第 3321 号2012.09.16
「 モネとジヴェルニーの画家達 」
TN(ペンネーム)
「モネとジヴェルニーの画家達」をBunkamuraのミュージアムで見てきた。地下1階のドゥゴマの冷気を避け、一階にあるレストランで、今見た興奮を時間をかけおさえるように、妻はホットチョコレート、私はアルコールの温もりが欲しかったので、赤のワインを頼み、とりとめのないおしゃべりをするのはしあわせな事だと思った。
パリでは、オルセー美術館で「太鼓橋の睡蓮がすてきだったね」と私が言う。「あの時行けなかったジヴェルニーに東京で行けるとは思わなかったわ。機会があれば、実際にこの目でジヴェルニーの風景を余すところなく描いて、春夏秋冬の四季の光景がせつないほどの甘い光とその反映で、私達はまだ余韻に浸っていた。

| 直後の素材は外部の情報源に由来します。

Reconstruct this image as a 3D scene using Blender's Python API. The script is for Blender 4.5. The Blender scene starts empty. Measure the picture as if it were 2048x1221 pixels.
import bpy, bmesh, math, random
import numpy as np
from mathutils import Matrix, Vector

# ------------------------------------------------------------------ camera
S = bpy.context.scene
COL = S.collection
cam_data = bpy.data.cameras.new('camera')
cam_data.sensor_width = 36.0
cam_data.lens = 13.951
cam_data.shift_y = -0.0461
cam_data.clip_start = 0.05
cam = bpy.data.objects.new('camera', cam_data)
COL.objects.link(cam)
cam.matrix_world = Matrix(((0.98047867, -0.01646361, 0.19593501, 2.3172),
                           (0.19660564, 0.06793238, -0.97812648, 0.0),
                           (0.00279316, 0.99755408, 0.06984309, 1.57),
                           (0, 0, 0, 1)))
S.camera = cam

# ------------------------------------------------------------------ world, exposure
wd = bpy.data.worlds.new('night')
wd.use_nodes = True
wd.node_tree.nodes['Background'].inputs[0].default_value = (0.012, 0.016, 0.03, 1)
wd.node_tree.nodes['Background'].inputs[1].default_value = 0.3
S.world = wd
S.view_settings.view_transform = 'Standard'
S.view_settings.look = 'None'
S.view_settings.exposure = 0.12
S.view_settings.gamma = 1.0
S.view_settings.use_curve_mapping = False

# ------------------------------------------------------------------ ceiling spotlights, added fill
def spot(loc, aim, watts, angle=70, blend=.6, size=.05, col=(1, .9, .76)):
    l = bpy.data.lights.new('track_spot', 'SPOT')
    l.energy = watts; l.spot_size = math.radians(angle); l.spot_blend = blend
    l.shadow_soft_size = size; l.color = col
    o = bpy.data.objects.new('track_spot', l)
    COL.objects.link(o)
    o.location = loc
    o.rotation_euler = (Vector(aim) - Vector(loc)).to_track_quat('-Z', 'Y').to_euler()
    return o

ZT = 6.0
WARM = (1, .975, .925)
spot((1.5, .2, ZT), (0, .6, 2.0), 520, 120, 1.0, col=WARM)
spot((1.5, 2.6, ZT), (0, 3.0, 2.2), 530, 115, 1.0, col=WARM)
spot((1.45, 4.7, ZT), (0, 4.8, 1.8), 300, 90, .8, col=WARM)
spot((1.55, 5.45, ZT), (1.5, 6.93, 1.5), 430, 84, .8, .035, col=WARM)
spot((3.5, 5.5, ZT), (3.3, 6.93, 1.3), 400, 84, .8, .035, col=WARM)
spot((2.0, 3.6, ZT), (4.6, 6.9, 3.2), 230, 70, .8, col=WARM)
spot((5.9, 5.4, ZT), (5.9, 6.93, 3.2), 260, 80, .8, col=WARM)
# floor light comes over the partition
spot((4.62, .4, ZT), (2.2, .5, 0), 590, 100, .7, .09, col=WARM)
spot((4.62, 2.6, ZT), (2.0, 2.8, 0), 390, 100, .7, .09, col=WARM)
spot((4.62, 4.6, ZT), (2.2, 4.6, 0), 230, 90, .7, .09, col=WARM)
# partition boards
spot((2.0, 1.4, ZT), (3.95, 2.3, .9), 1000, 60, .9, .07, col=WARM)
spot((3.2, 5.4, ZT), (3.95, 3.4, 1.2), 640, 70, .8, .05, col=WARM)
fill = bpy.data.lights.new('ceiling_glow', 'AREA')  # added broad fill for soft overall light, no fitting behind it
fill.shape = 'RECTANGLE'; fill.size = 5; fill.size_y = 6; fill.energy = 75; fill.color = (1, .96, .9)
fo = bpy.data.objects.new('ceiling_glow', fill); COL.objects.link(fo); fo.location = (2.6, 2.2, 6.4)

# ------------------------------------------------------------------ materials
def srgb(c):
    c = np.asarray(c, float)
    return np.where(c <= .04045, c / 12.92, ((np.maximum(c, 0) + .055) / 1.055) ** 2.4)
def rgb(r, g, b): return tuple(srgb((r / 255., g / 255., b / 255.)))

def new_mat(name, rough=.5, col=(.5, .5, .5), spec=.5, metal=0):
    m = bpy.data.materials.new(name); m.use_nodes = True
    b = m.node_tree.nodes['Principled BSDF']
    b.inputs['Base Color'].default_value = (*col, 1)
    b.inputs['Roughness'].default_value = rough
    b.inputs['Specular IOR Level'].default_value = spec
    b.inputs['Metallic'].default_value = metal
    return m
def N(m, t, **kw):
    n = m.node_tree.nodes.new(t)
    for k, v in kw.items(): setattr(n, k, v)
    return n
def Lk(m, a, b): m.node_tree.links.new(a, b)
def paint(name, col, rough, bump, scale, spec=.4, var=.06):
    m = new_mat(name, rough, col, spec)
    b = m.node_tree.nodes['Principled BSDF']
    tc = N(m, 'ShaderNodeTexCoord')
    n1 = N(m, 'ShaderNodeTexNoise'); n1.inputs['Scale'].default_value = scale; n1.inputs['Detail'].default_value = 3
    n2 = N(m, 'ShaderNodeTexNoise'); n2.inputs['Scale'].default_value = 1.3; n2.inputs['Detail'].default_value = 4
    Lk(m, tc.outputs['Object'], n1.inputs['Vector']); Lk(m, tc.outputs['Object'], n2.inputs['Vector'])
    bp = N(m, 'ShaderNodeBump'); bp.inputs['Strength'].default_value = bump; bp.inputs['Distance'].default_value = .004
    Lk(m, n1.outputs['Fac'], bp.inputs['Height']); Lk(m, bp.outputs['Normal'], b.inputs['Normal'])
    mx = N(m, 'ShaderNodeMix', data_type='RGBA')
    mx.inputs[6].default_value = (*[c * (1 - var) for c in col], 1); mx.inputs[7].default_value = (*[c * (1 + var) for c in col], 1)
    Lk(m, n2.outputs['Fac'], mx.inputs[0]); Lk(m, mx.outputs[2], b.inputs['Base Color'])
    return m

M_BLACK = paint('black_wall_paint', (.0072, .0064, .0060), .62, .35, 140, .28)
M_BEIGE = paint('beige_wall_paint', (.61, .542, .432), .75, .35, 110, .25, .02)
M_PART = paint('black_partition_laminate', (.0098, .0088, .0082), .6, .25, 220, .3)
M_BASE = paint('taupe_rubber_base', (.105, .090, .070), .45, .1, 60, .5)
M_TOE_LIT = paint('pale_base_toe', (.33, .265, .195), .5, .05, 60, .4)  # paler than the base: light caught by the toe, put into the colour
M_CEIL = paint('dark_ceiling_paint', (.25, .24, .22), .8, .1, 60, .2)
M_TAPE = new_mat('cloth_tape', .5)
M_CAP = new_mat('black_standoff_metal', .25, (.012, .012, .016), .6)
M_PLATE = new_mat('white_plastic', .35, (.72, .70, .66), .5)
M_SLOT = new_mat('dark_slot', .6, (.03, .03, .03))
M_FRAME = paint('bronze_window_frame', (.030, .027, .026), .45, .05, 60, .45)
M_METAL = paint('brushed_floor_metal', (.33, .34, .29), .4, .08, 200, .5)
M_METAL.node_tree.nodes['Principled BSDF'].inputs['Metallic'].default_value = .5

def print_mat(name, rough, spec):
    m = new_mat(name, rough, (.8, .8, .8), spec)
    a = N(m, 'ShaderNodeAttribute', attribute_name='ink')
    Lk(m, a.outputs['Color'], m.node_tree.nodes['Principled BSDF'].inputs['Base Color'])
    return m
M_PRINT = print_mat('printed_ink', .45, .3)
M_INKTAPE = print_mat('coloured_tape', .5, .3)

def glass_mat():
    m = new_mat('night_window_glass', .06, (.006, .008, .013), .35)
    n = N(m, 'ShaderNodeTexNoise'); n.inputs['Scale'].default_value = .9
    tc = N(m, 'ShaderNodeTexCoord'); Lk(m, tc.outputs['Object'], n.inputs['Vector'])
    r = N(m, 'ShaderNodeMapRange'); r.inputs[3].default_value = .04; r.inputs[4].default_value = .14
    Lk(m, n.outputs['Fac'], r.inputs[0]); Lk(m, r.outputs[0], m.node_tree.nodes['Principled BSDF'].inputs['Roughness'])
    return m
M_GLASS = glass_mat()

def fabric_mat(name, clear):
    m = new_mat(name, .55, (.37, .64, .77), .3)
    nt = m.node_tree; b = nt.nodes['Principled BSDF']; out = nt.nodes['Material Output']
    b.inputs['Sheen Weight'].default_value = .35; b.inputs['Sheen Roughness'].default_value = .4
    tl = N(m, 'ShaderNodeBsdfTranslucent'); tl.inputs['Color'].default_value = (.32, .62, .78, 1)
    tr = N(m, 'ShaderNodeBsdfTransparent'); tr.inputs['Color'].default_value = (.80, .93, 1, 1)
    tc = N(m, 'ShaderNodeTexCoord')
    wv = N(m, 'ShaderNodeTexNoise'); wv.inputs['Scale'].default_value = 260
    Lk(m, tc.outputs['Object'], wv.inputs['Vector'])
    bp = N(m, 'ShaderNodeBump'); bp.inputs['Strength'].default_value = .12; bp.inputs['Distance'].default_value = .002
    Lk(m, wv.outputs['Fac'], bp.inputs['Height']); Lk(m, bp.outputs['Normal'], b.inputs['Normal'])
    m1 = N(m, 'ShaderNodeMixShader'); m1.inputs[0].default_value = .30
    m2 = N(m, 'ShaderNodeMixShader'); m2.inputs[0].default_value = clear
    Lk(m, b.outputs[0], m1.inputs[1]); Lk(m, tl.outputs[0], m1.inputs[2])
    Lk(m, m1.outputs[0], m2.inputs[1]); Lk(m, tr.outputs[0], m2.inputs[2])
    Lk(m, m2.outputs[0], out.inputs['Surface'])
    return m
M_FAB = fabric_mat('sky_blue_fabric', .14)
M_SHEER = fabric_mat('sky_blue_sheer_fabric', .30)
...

「僕は、“積みわら(日没)1891年作”が印象に残ったね、あの晩秋の麦畑に夕方の赤い光に彩られた点々とした積みわらが、まるでいつまでも、そこにあるように、・・あれは小さいころのノスタルジアのようだ」とワインのアルコールが印象を強めたのか、わたしが言うと、「そうね、あの積みわらの下の方の赤い筆さばきは印象なのね、実際赤くはならないのだろうけど、印象では赤いのよ。印象派と言われたわけよね」と、ホットチョコレートの温もりを手で感じる仕草で妻が言う。
あの透明な心地よさを表現するのに、言葉より絵画を選んだのは、正しいと思う。人生86年の丁度半分の43歳でパリ郊外のジヴェルニーに来てそこにとどまり、その地を終焉の地としたクロード・モネ。私の妻がモネを好み、それにつられて来たBunkamuraだったし、オルセー美術館だった。妻が恋い慕うジヴェルニーに、生きている間に行ってみようねという思いをしたしあわせな時間だった。